The blurred lines complicate the debate over whether Trump was justified last week when he revoked the security clearance held by former CIA director and frequent Trump critic John Brennan.

Trump has not directly accused Brennan of compromising classified material or of risky or illegal conduct that would automatically imperil his clearance. But Trump has implied a national security risk by saying that Brennan acted recklessly and out of personal malice toward Trump.

“Has anyone looked at the mistakes that John Brennan made while serving as CIA Director?” Trump tweeted Saturday. “He will go down as easily the WORST in history & since getting out, he has become nothing less than a loudmouth, partisan, political hack who cannot be trusted with the secrets to our country!”

The president acknowledged in an interview with the Wall Street Journal that he had moved against Brennan in part because of his role in the beginning of the investigation into whether Trump’s campaign conspired with the Russian government.
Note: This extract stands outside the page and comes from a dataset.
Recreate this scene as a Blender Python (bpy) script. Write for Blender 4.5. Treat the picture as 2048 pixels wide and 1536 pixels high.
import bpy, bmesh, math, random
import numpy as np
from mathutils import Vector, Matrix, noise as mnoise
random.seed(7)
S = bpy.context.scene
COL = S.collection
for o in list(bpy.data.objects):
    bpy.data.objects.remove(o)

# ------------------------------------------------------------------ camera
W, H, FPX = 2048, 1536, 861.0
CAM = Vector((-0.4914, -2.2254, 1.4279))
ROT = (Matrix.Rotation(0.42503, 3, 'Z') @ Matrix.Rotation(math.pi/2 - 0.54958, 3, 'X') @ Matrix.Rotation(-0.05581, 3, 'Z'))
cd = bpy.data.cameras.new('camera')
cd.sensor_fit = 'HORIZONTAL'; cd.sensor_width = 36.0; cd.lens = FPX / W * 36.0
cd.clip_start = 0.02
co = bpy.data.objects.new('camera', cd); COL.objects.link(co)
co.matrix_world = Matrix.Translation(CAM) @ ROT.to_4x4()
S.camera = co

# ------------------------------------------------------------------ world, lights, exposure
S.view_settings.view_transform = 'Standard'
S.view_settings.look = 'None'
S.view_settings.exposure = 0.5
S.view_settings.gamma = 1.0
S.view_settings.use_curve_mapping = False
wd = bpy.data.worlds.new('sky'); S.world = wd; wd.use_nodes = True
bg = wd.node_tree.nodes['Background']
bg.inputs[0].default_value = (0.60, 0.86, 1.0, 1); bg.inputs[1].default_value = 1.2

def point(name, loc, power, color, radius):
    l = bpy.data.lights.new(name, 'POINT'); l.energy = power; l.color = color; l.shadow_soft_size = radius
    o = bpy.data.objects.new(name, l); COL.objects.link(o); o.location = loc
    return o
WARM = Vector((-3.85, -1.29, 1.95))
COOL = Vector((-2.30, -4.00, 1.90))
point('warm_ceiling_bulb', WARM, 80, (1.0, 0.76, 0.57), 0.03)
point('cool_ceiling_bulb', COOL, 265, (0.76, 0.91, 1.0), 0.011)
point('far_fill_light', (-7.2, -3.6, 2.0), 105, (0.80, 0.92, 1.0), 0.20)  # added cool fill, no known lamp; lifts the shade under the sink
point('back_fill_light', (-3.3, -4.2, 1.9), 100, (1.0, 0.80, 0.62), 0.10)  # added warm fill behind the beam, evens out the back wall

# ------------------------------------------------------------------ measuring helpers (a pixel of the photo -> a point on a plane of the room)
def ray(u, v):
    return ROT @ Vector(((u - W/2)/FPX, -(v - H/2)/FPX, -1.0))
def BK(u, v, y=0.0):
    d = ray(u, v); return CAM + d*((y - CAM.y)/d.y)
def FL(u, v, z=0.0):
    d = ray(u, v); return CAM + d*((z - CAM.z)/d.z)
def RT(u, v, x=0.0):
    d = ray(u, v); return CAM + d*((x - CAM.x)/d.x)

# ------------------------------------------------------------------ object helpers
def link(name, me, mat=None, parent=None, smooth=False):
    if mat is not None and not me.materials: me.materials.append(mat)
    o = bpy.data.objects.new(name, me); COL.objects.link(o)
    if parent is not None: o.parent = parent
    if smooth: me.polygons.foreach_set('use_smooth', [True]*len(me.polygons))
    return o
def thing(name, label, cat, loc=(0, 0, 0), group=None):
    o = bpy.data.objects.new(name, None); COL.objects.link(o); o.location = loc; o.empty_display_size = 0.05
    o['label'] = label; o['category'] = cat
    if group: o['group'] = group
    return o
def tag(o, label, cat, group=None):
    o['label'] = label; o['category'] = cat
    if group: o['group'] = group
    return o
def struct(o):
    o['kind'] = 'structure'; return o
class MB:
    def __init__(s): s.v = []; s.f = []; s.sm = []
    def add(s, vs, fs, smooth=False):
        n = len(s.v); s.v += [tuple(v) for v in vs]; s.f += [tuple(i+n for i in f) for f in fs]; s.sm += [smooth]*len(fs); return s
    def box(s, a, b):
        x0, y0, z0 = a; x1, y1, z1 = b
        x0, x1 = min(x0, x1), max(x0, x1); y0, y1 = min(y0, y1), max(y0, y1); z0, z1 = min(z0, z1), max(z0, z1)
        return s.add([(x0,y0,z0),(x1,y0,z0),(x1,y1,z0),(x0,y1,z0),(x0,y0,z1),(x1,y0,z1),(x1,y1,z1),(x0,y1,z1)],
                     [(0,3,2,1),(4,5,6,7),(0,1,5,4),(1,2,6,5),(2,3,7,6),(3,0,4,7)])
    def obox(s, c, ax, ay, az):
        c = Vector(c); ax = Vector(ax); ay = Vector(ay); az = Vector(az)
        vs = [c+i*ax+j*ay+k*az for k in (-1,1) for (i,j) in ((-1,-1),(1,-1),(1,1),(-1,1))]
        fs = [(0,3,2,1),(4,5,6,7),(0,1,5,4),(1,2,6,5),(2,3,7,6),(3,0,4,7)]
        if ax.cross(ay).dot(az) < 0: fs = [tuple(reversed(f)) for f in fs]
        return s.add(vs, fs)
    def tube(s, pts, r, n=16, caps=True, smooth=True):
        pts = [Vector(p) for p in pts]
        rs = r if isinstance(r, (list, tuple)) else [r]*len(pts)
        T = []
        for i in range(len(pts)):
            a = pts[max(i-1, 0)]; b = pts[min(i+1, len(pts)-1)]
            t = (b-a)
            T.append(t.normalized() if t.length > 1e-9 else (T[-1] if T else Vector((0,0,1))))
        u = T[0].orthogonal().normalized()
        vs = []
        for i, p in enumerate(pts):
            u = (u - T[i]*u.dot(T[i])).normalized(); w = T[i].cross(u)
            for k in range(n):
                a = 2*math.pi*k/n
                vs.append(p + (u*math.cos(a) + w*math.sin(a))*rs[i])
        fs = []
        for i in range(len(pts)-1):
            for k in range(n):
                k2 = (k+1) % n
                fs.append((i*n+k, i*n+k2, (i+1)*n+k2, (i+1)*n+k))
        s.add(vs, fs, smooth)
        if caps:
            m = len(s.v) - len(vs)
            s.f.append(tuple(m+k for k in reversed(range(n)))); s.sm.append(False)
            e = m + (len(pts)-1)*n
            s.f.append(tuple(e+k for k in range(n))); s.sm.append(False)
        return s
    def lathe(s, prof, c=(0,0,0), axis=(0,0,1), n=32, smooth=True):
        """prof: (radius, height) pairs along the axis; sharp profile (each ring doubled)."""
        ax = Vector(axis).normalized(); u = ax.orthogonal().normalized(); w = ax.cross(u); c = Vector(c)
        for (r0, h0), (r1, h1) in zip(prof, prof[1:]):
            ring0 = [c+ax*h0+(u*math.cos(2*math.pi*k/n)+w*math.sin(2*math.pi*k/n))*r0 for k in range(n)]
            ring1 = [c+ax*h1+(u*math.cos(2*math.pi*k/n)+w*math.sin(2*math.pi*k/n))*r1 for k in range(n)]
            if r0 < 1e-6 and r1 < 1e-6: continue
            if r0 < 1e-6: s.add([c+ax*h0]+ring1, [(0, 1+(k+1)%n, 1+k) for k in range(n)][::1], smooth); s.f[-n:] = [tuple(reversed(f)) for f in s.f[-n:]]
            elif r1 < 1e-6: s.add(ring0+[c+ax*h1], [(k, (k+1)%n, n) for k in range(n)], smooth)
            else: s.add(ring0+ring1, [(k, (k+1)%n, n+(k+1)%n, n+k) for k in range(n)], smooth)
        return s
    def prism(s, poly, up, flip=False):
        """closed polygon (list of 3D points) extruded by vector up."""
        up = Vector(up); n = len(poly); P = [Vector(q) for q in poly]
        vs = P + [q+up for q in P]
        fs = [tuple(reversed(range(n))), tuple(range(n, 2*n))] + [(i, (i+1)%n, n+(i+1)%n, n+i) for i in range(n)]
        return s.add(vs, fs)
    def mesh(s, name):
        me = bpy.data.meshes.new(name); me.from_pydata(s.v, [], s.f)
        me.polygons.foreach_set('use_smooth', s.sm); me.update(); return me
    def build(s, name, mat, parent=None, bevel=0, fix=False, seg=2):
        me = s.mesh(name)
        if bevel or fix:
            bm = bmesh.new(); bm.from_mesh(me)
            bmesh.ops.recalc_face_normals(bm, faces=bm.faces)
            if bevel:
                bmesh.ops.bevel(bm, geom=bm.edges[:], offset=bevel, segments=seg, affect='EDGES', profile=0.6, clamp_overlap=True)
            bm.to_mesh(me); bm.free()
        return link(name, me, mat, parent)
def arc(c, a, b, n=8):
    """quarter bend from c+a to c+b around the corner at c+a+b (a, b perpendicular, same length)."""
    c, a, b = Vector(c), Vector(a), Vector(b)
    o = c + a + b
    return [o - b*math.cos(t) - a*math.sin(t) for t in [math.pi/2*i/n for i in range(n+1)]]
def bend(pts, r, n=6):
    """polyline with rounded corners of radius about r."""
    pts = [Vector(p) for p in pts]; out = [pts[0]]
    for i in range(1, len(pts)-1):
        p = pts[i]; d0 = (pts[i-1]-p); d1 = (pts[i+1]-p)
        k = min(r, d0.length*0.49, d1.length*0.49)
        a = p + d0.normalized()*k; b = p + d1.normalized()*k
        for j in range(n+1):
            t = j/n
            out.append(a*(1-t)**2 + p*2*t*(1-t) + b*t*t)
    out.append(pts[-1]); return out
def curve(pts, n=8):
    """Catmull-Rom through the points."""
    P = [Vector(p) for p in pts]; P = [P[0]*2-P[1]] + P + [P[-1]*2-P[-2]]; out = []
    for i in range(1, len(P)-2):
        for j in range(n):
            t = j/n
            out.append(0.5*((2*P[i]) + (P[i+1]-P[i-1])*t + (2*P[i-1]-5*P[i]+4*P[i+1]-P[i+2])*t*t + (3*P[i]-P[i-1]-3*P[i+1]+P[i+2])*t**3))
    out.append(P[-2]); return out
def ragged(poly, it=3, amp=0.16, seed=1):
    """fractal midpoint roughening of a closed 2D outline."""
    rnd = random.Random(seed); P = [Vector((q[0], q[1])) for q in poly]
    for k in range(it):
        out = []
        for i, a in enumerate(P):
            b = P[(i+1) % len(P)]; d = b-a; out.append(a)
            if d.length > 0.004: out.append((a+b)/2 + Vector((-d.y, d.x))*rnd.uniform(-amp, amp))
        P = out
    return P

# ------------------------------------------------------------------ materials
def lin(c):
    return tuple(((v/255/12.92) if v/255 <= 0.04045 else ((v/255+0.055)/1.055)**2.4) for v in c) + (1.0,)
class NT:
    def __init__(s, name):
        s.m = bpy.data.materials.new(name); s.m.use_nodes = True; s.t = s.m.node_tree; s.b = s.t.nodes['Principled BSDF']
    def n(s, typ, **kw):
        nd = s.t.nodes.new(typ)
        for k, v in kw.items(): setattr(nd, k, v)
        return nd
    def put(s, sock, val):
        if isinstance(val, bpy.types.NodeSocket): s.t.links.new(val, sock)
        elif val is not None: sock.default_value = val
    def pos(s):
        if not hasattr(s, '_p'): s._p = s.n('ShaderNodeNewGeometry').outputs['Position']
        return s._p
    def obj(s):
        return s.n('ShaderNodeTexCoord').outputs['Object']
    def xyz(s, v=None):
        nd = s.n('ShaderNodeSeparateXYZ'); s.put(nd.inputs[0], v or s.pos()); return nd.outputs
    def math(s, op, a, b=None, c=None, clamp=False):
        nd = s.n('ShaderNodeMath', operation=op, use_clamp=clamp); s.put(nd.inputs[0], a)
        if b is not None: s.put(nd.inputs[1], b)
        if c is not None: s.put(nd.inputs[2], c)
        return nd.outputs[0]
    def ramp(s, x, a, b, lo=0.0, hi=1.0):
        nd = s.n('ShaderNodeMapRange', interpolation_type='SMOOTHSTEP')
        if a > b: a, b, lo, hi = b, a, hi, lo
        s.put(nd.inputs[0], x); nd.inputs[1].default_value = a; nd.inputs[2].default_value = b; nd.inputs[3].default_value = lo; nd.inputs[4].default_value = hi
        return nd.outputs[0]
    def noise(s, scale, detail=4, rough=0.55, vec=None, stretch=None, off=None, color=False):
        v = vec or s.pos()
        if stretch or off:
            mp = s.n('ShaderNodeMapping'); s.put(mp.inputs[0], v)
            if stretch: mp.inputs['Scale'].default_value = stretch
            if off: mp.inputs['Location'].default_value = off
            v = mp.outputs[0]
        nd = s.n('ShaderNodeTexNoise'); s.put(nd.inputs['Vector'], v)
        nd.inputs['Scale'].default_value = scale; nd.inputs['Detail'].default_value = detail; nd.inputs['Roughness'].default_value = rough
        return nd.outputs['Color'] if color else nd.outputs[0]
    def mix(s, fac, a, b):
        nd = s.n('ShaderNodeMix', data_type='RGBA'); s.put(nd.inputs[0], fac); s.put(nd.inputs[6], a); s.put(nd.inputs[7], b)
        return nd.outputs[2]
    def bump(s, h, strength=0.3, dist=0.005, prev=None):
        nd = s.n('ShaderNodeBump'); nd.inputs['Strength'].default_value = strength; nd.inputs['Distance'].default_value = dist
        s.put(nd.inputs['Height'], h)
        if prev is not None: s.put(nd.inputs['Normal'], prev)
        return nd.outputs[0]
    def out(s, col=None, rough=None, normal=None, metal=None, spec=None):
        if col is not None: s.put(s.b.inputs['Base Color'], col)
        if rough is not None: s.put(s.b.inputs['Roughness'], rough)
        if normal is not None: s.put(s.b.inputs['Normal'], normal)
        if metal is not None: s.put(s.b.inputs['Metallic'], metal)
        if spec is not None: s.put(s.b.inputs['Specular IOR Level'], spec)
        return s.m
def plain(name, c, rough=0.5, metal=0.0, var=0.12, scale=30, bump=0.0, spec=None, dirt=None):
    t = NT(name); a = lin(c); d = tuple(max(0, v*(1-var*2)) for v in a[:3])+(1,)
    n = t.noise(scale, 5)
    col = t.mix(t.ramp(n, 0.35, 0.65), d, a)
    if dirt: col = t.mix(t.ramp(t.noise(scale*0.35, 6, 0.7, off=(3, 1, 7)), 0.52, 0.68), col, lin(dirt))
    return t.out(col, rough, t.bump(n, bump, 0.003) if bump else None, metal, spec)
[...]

Special counsel Robert S. Mueller III is now leading that inquiry.

Trump is deliberately conflating the protection of national secrets or national security with the idea that it is improper for former government officials to criticize his behavior as commander in chief, Price said.

“He didn’t even try” to say Brennan had committed an offense that another president would have deemed serious enough to yank a security clearance, Price said.

“This is just red meat for his political base,” he said.

Trump threatened Monday to revoke the security clearance of another former U.S. intelligence official, in this case after watching him in a heated debate on cable television.

In a tweet, Trump said former CIA and FBI official Philip Mudd was “totally unglued and weird” during a CNN appearance Friday night. “Mudd is in no mental condition to have such a Clearance. Should be REVOKED?”

What’s next? Trump’s critics have some ideas.

“Is agriculture national security? Well, soldiers have to eat,” Nichols joked.